Я не считал, сколько раз мы с Рихтером сыграли Сонату Шостаковича, но вот что заметил: она не мельчала. Он мог бесконечно погружаться в глубь композиторской идеи, и, к счастью, у меня не было ощущения, что я торможу его продвижение по этому пути. Наоборот, он увлекал меня за собой. И так – во всем, что он исполнял.
В студенческие годы я был свидетелем двенадцати концертных исполнений подряд Камерного концерта для фортепиано, скрипки и тринадцати духовых инструментов Альбана Берга, так как переворачивал Святославу Теофиловичу страницы. Признаться, в первый раз мне это сочинение было непонятно. И во второй раз оно воспринималось тяжело, потом лучше, лучше – и мне показалось, что в седьмой раз они сыграли его просто божественно, дальше некуда, дальше может быть только хуже. Ничего подобного! Самым лучшим было двенадцатое исполнение. В чем же оно улучшалось, вот загадка. Качество давно было стопроцентное, и продуманность, и степень отдачи – все было максимальным… Он какой-то был бездонный, Рихтер…
Она упала на колени прямо в лужу и сказала: "Слава, ты меня убиваешь…"
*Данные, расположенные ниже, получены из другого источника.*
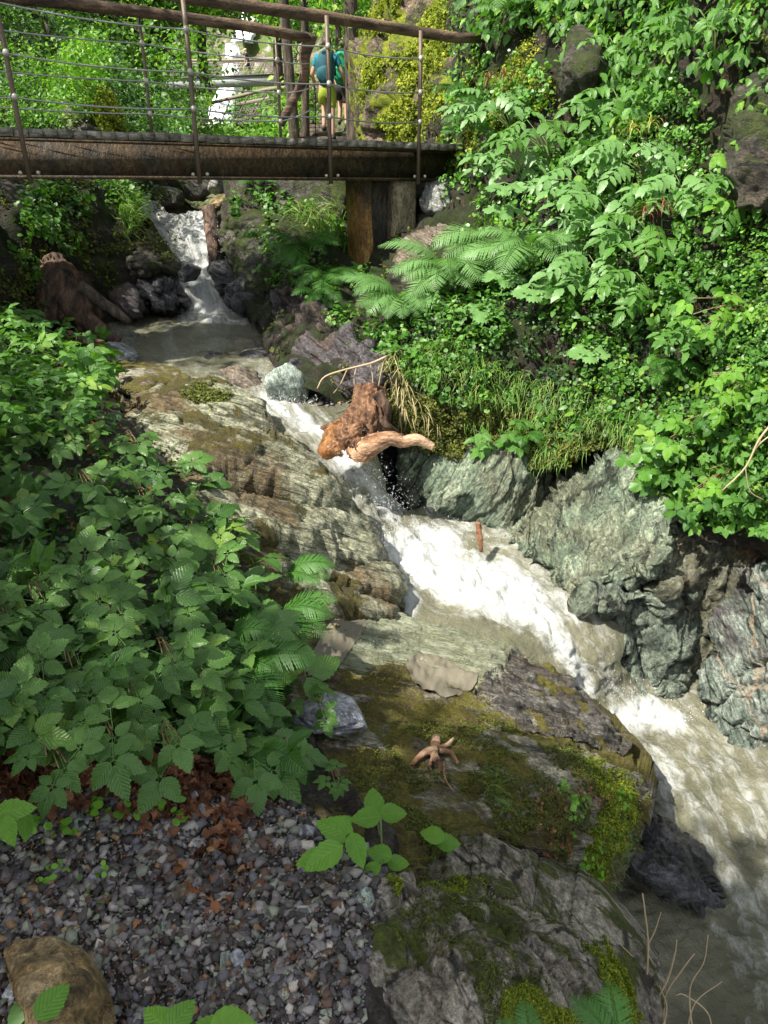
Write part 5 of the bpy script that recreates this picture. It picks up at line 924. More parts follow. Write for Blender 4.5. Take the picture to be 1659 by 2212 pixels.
# two big trees, outside the picture, crowns placed to shade near bank and upper pool
def shade(label, tgts, foot, h, n, seed):
    cr = []
    for tx, ty, tz, rad in tgts: c = np.array([tx, ty, tz]) + np.array(SUN) * h; cr.append((tuple(c), (rad, rad, rad * .5)))
    r = np.random.default_rng(seed); t = empty('tree', foot, label, 'tree'); top = np.array(cr[0][0]); V, f = tube(spline([foot, lerp(np.array(foot), top, .5) + [-.4, -.3, .4], top], 20), np.linspace(.3, .12, 20), 10, rough=.1); mk('trunk', V, f, M['bark'], t); Q = []
    for c, rad in cr: q = r.normal(size=(n, 3)); q /= np.linalg.norm(q, axis=1)[:, None]; Q.append(np.array(c) + q * (r.uniform(0, 1, n) ** .45)[:, None] * np.array(rad)); V, f = tube(spline([top * .8 + np.array(foot) * .2, (top + np.array(c)) / 2 + [0, 0, -.3], c], 8), np.linspace(.1, .03, 8), 6); mk('limb', V, f, M['bark'], t)
    Q = np.concatenate(Q); g = fbm(Q * .9, 3, seed); Q = Q[g > -.1]; mkleaves('crown', [(CF[0], frames(len(Q), r.uniform(.10, .16, len(Q)), None, .6, r=r), Q, r.random(len(Q)))], M['far'], parent=t)
shade('broad tree standing beside the path whose leaves shade the near bank', [(-.8, 1.6, 0, 1.5), (-2.1, 3.1, 0, 1.3), (.35, 1.5, 0, .8), (-3, 4.6, 0, 1.3)], (-4.2, -1.4, 0), 7.5, 420, 71)
shade('tall tree out of view, its crown placed to shade the bridge and upper pool', [(-2.2, 8.4, 1.0, 1.7), (-2.2, 9.8, 0, 1.8)], (-6.5, 5.5, 0.2), 6.5, 420, 72)

# ---------------------------------------------------------------- moss tufts and small cover on the far slope
def rock_scatter(key, name, n, archs, px, mat, poly=None, **kw): S, pl = ROCKS[key]; return scatter(name, S, poly if poly is not None else pl, n, archs, px, mat, **kw)
rock_scatter('moss', 'moss', 9000, CO, (4, 8), M['mossleaf'], lift=(0, .06), up=.2, tilt=.6, gap=.95, gs=1.4, seed=21, kind='stuff')
rock_scatter('bgrock', 'moss', 1800, CO, (4, 8), M['mossleaf'], poly=[(170, 160), (215, 180), (245, 235), (270, 315), (225, 315), (200, 240), (160, 190)], lift=(0, .05), up=.2, tilt=.6, seed=66, kind='stuff')
scatter('foliage', LH, [(90, 320), (100, 220), (150, 150), (180, 200), (170, 320)], 500, CF, (6, 12), M['far'], lift=(.8, 1.8), tilt=.5, seed=67, kind='stuff')
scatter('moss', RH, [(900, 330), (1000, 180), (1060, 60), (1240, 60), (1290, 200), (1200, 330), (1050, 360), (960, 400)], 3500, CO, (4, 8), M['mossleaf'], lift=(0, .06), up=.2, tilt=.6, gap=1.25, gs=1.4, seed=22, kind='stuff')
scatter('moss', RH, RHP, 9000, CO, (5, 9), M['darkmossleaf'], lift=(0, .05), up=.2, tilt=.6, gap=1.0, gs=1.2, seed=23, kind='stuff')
SLOPE = [(830, 680), (930, 620), (1040, 640), (1200, 620), (1420, 560), (1660, 560), (2200, 500), (2200, 1300), (1850, 1350), (1700, 1140), (1560, 1130), (1450, 1060), (1420, 980), (1330, 950), (1230, 960), (1180, 960), (1150, 900), (1000, 880), (860, 820)]
scatter('ground_cover', RH, SLOPE, 6000, CO, (8, 15), M['cover'], lift=(.01, .16), up=.45, tilt=.5, gap=.85, gs=1.6, seed=24, kind='stuff')
scatter('ground_cover', RH, [(1000, 60), (1060, -200), (2200, -200), (2200, 600), (1400, 600), (1040, 640), (960, 420)], 6500, CO, (8, 14), M['slopeleaf'], lift=(.01, .18), up=.4, tilt=.5, gap=.75, gs=1.2, seed=25, kind='stuff')
scatter('foliage', RH, [(1020, 120), (1060, -200), (2200, -200), (2200, 500), (1700, 420), (1560, 150), (1420, 330), (1560, 470), (1300, 560), (1230, 420), (1290, 200), (1180, 60)], 5800, LV, (15, 32), M['slopeleaf'], lift=(.05, .38), up=.35, tilt=.45, head=(-.3, -.5, -.55), hs=.35, gap=.95, gs=1.1, seed=26, kind='stuff')
scatter('foliage', RH, [(1400, 640), (1560, 600), (2200, 560), (2200, 1250), (1800, 1250), (1640, 1110), (1540, 1120), (1450, 1040), (1400, 930), (1500, 850)], 1300, A3L, (26, 50), M['slopeleaf'], lift=(.03, .3), up=.5, tilt=.45, head=(-.3, -.6, -.4), hs=.5, gap=.9, gs=1.3, seed=27, kind='stuff')
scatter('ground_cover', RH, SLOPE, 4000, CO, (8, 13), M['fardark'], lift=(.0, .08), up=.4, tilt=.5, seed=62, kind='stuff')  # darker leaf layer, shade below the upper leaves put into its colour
scatter('foliage', RH, SLOPE, 2200, LV, (13, 26), M['cover'], lift=(.05, .25), up=.6, tilt=.5, gap=.95, gs=1.5, seed=28, kind='stuff')
scatter('ground_cover', RH, [(500, 400), (740, 380), (740, 540), (850, 640), (860, 800), (760, 760), (600, 620), (520, 560)], 900, CO, (9, 15), M['cover'], lift=(.0, .14), up=.5, tilt=.5, gap=.9, gs=1.5, seed=29, kind='stuff')
scatter('ground_cover', LH, [(-300, 400), (60, 400), (300, 400), (330, 470), (240, 560), (200, 640), (60, 640), (-300, 700)], 1500, CO, (8, 15), M['cover'], lift=(.0, .2), up=.5, tilt=.5, gap=1.15, gs=1.2, seed=30, kind='stuff')
scatter('moss', LH, [(-300, 380), (330, 380), (390, 560), (200, 700), (-300, 750)], 3000, CO, (5, 9), M['darkmossleaf'], lift=(0, .05), up=.2, tilt=.6, gap=1.1, gs=1.2, seed=31, kind='stuff')
scatter('leaf_litter', RH, RHP, 900, LV, (9, 16), M['dead'], lift=(0, .08), up=.3, tilt=.7, gap=1.35, gs=1.0, seed=32, kind='stuff')
scatter('moss', RH, [(1000, 860), (1200, 880), (1420, 900), (1430, 1000), (1330, 960), (1220, 1010), (1060, 1010), (960, 985), (860, 960), (840, 860)], 6000, CO, (4, 8), M['darkmossleaf'], lift=(0, .06), up=.1, tilt=.6, seed=63, kind='stuff')
scatter('grass', RH, [(1000, 900), (1200, 900), (1420, 900), (1420, 985), (1330, 955), (1220, 1005), (1060, 1005)], 700, BL, (26, 55), M['grass'], lift=(0, .05), up=.1, tilt=.3, head=(-.1, -.3, -1), hs=.2, seed=64, kind='stuff')
# hanging grass and roots under the bank's overhang
scatter('grass', RH, [(830, 800), (1000, 860), (1200, 900), (1420, 960), (1400, 880), (1150, 820), (900, 740)], 1500, BL, (28, 60), M['grass'], lift=(0, .08), up=.2, tilt=.3, head=(-.1, -.4, -.9), hs=.3, seed=33, kind='stuff')
scatter('grass', RH, [(830, 800), (860, 760), (900, 860), (960, 930), (860, 900)], 130, BL, (34, 75), M['drygrass'], lift=(0, .1), up=.2, tilt=.3, head=(0, -.4, -.9), hs=.25, seed=34, kind='stuff')
scatter('grass', LH, [(235, 400), (275, 400), (310, 500), (270, 520)], 380, BL, (36, 66), M['grass'], lift=(0, .1), up=.4, tilt=.4, head=(.5, -.3, -.5), hs=.4, seed=35, kind='stuff')
scatter('grass', RH, [(640, 470), (740, 470), (760, 560), (660, 560)], 260, BL, (50, 90), M['grass'], lift=(0, .1), up=.4, tilt=.4, head=(-.5, -.3, .3), hs=.5, seed=36, kind='stuff')

# ---------------------------------------------------------------- plants one can point at
def plant(name, label, cat_, loc, leaves, group=None, stem=None, part='leaf', mat=None):
    """leaves: list of (mesh, matrix3, point); each a child sharing mesh data"""
    r = empty(name, tuple(loc), label, cat_, group)
    for me, Mx, p in leaves:
        o = bpy.data.objects.new(part, me); C.objects.link(o); o.parent = r
        m4 = Matrix([[*Mx[0], p[0] - loc[0]], [*Mx[1], p[1] - loc[1]], [*Mx[2], p[2] - loc[2]], [0, 0, 0, 1]]); o.matrix_local = m4
    if stem: V, f = join(stem[0]); mk('stem', V, f, stem[1], r)
    return r
def am(a, mat, name='leaf', tint=.3): return mkmesh(name, a.V, a.F, mat, uv=a.uv, tint=np.full(len(a.V), tint))
ME3 = [am(a, M['bramble']) for a in A3]; MEB = [am(a, M['bright']) for a in A3]; MES = [am(a, M['slopeleaf']) for a in A3L]; MFR = [am(a, M['fern'], 'frond') for a in FR]; MFP = [am(a, M['palefern'], 'frond') for a in FR + FRL]; MPI = [am(a, M['palefern']) for a in PI]; MPG = [am(a, M['slopeleaf']) for a in PI]; MLO = [am(a, M['palefern']) for a in LO]; MLB = [am(a, M['cover']) for a in LO]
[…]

Как-то в Париже Святослав Теофилович предупредил, что он не хотел бы, чтобы во время концерта его фотографировали из зала со вспышкой, это его отвлекает. Но когда он вышел на сцену, в момент поклона увидел по пояс торчавшего из оркестровой ямы фотографа, который готовился его снимать. Рихтер, поклонившись, приблизился к нему, опустился на корточки и шепотом сказал: "Вы знаете, я просил, чтобы фотографа не было". Он был очень тактичным человеком и невероятно боялся обидеть кого-либо, что не исключало твердости – его позиция была принципиальна, хотя и шла вразрез с общепринятым мнением. Фотограф же, молодой парень, ответил, что он получил разрешение дирекции, поэтому, мол, все в порядке.